Social-Democracy, we read in the Polish theses, must utilize the struggle of the young colonial bourgeoisie against European imperialism in order to sharpen the revolutionary crisis in Europe.

Is it not clear that it is least of all permissible to contrast Europe to the colonies in this respect? The struggle of the oppressed nations in Europe, a struggle capable of going all the way to insurrection and street fighting, capable of breaking down the iron discipline of the army and martial law, will sharpen the revolutionary crisis in Europe to an infinitely greater degree than a much more developed rebellion in a remote colony.
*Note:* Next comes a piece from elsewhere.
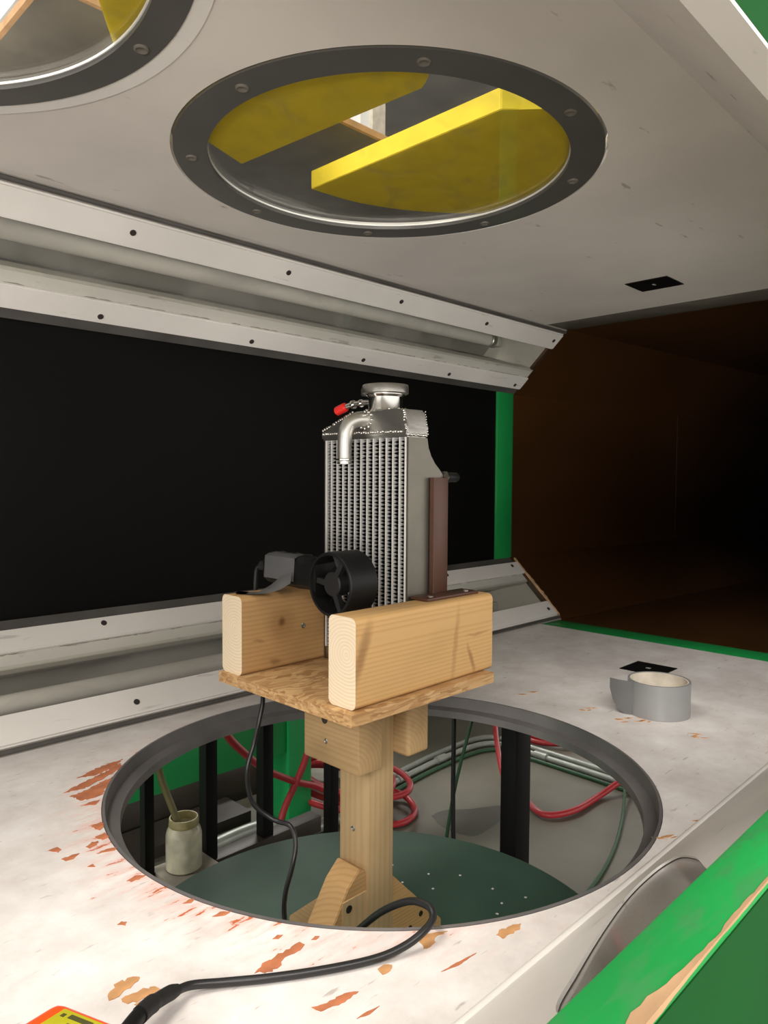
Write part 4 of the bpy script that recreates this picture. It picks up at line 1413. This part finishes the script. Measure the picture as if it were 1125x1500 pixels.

A blow delivered against the power of the English imperialist bourgeoisie by a rebellion in Ireland is a hundred times more significant politically than a blow of equal force delivered in Asia or in Africa.


1. Zimmerwald, Switzerland, was the location of a September 1915 international conference of Socialists who opposed voting for war credits for their governments. The Zimmerwald group refers to supporters of this international current. Lenin led a left wing at that conference, and his supporters were known as the Zimmerwald Left.